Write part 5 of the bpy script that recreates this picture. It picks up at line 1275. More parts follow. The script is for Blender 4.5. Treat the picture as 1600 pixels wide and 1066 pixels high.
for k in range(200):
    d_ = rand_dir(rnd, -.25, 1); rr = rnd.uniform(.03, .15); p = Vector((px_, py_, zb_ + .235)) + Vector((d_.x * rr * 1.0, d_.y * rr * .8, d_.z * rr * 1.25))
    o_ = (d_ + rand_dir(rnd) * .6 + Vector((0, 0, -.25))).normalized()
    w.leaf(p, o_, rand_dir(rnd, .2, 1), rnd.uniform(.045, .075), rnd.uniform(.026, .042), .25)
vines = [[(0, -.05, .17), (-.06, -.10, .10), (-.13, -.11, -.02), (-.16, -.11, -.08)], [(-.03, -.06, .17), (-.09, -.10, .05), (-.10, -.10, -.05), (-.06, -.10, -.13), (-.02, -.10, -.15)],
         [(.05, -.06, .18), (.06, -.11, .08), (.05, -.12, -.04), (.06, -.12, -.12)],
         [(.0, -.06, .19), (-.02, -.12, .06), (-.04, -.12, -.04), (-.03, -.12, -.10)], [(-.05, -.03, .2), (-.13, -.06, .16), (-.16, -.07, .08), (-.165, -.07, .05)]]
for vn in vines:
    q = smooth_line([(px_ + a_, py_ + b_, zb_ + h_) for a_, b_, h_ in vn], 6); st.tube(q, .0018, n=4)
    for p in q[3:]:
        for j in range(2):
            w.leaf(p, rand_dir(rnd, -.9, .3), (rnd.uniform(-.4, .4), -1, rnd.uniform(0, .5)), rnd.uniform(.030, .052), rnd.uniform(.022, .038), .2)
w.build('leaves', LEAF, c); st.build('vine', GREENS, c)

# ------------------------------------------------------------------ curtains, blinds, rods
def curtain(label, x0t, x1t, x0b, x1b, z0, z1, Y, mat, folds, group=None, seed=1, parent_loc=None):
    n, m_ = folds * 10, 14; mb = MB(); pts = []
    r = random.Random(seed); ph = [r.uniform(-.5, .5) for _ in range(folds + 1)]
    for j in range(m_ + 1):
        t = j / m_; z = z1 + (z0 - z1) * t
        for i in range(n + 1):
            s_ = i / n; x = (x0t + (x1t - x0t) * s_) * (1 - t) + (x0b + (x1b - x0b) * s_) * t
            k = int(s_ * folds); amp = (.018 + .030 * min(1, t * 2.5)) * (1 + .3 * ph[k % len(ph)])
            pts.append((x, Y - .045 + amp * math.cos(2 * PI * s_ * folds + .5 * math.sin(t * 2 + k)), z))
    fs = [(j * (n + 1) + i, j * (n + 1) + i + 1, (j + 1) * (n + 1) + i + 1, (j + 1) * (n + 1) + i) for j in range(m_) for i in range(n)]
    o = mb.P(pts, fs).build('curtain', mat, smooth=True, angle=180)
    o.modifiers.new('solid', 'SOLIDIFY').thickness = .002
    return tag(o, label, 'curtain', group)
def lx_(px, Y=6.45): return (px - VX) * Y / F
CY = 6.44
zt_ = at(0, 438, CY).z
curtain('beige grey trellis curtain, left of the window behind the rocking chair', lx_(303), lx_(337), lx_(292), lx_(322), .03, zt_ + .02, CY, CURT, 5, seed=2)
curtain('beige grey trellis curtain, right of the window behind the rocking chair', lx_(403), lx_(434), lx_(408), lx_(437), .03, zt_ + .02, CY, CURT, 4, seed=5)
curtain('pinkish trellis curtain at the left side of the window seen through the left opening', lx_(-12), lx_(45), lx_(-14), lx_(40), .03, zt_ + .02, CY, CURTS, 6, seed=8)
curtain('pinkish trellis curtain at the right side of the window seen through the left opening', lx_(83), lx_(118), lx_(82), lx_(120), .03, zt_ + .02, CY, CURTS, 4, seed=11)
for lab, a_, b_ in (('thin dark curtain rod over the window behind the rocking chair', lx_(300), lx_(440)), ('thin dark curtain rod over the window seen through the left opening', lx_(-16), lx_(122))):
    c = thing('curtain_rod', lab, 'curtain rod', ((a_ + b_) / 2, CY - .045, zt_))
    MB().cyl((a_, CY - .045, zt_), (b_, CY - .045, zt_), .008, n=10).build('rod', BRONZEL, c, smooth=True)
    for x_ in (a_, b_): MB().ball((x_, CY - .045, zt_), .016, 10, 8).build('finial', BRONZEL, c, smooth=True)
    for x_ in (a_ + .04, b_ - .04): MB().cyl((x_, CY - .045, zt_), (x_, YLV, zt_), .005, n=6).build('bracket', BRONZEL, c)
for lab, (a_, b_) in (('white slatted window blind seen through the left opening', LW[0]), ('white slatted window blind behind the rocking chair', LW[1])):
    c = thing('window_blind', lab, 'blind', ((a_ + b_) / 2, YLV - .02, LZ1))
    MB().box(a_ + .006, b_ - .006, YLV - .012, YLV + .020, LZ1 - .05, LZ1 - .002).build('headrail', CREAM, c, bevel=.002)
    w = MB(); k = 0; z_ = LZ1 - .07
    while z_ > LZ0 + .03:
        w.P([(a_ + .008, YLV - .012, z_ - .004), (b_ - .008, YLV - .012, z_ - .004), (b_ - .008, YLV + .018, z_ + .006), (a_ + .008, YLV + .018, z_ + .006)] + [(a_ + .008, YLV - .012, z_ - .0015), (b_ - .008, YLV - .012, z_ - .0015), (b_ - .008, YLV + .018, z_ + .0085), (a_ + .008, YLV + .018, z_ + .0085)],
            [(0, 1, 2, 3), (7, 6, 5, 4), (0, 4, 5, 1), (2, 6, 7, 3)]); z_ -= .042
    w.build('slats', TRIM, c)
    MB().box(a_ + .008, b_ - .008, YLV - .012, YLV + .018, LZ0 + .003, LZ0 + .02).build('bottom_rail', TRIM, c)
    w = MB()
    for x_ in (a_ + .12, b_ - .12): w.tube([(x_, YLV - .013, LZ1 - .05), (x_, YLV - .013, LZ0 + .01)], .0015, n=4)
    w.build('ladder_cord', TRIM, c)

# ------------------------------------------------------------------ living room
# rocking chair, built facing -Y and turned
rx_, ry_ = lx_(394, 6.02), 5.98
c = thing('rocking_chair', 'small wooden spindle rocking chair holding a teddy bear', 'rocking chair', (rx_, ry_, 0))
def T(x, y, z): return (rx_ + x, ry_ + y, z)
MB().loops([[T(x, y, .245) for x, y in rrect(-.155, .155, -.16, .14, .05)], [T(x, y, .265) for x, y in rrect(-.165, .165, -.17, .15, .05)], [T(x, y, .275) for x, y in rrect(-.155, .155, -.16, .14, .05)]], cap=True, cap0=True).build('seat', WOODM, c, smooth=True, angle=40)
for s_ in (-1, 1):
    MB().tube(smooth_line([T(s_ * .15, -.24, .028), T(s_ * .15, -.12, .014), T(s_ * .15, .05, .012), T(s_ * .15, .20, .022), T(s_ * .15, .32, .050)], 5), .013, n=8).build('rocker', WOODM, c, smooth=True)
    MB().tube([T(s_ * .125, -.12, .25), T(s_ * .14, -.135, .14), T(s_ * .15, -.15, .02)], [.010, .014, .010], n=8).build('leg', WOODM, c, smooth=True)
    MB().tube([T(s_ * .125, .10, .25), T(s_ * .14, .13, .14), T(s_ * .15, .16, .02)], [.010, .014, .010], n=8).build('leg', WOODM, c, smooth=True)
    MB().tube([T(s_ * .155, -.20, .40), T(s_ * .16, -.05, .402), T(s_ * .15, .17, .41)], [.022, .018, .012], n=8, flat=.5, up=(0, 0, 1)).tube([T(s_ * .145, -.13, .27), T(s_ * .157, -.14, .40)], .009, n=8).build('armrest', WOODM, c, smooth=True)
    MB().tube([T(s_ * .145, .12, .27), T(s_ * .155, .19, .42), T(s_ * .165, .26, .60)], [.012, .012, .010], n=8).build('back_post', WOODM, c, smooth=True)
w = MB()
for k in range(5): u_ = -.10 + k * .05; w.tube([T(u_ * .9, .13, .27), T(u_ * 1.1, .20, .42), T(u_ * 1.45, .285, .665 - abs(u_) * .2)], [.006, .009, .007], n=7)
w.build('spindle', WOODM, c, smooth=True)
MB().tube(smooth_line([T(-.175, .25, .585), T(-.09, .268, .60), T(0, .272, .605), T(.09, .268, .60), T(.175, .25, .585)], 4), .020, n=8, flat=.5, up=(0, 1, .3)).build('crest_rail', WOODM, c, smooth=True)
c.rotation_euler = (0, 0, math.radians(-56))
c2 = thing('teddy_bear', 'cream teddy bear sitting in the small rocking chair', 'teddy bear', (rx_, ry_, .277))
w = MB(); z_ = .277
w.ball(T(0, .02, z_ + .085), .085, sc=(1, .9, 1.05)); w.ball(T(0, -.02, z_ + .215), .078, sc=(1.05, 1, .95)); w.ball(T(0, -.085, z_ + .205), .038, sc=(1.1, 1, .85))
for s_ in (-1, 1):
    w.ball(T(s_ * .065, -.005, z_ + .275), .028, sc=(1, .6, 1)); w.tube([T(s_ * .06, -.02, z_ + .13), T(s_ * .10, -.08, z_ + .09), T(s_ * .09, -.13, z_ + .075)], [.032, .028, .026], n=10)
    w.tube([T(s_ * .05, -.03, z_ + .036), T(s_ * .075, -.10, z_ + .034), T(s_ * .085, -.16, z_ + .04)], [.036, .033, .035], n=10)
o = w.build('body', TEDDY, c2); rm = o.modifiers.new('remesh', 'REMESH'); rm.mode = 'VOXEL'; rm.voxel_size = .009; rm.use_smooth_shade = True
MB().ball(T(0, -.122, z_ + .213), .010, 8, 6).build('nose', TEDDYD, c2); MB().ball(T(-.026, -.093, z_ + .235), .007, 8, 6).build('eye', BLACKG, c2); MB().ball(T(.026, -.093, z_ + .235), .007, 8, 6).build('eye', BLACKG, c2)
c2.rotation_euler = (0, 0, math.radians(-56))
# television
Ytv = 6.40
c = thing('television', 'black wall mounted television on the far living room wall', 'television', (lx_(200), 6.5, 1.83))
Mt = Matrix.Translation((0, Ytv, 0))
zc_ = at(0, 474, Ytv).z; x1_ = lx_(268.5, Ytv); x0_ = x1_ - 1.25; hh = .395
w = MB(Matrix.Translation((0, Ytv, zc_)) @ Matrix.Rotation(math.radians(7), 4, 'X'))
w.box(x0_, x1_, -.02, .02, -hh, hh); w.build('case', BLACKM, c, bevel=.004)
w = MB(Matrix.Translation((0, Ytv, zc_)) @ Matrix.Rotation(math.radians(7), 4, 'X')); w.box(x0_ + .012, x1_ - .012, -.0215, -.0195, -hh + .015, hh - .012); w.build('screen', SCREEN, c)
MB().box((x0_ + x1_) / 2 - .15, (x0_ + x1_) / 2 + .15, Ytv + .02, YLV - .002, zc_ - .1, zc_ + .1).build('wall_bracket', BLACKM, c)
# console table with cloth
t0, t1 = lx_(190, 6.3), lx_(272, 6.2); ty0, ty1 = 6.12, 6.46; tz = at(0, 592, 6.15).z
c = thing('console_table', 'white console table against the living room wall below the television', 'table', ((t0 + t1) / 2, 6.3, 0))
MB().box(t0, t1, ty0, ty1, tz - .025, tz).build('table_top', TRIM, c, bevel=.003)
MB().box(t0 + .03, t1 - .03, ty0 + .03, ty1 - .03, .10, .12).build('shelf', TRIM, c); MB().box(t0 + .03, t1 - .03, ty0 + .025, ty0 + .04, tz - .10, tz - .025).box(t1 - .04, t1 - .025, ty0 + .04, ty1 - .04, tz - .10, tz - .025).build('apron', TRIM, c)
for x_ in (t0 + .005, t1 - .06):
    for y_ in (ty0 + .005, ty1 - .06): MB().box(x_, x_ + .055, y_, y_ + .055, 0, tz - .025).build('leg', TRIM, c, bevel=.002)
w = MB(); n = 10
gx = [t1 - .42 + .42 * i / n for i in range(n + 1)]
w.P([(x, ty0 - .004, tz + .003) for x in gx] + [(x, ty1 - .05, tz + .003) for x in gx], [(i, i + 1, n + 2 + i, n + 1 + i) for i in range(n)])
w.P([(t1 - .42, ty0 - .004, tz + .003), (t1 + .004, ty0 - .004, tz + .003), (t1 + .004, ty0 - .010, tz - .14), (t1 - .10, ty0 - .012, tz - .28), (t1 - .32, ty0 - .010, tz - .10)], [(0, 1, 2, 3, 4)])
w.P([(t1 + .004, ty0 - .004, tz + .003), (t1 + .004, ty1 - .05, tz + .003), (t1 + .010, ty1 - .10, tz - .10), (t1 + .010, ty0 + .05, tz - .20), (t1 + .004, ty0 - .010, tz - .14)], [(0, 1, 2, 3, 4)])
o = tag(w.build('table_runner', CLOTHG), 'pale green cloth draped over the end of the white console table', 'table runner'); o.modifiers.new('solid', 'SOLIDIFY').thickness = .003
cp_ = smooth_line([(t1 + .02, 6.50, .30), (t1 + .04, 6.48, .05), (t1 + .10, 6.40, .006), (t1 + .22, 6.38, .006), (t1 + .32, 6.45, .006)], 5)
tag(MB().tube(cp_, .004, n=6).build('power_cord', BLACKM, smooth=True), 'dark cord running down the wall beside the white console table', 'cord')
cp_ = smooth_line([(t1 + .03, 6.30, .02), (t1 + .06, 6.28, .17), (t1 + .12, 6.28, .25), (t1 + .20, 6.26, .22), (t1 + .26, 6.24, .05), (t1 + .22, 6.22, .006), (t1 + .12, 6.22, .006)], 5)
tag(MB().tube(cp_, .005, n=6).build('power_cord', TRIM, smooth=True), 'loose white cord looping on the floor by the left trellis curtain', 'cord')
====
§ Stated task:
From the top of the listing above, restate each line word for word up to and including the line with "w.build('leaves', LEAF, c);"; add nothing else.

§ Answer to the exercise:
Write part 5 of the bpy script that recreates this picture. It picks up at line 1275. More parts follow. The script is for Blender 4.5. Treat the picture as 1600 pixels wide and 1066 pixels high.
for k in range(200):
    d_ = rand_dir(rnd, -.25, 1); rr = rnd.uniform(.03, .15); p = Vector((px_, py_, zb_ + .235)) + Vector((d_.x * rr * 1.0, d_.y * rr * .8, d_.z * rr * 1.25))
    o_ = (d_ + rand_dir(rnd) * .6 + Vector((0, 0, -.25))).normalized()
    w.leaf(p, o_, rand_dir(rnd, .2, 1), rnd.uniform(.045, .075), rnd.uniform(.026, .042), .25)
vines = [[(0, -.05, .17), (-.06, -.10, .10), (-.13, -.11, -.02), (-.16, -.11, -.08)], [(-.03, -.06, .17), (-.09, -.10, .05), (-.10, -.10, -.05), (-.06, -.10, -.13), (-.02, -.10, -.15)],
         [(.05, -.06, .18), (.06, -.11, .08), (.05, -.12, -.04), (.06, -.12, -.12)],
         [(.0, -.06, .19), (-.02, -.12, .06), (-.04, -.12, -.04), (-.03, -.12, -.10)], [(-.05, -.03, .2), (-.13, -.06, .16), (-.16, -.07, .08), (-.165, -.07, .05)]]
for vn in vines:
    q = smooth_line([(px_ + a_, py_ + b_, zb_ + h_) for a_, b_, h_ in vn], 6); st.tube(q, .0018, n=4)
    for p in q[3:]:
        for j in range(2):
            w.leaf(p, rand_dir(rnd, -.9, .3), (rnd.uniform(-.4, .4), -1, rnd.uniform(0, .5)), rnd.uniform(.030, .052), rnd.uniform(.022, .038), .2)
w.build('leaves', LEAF, c); st.build('vine', GREENS, c)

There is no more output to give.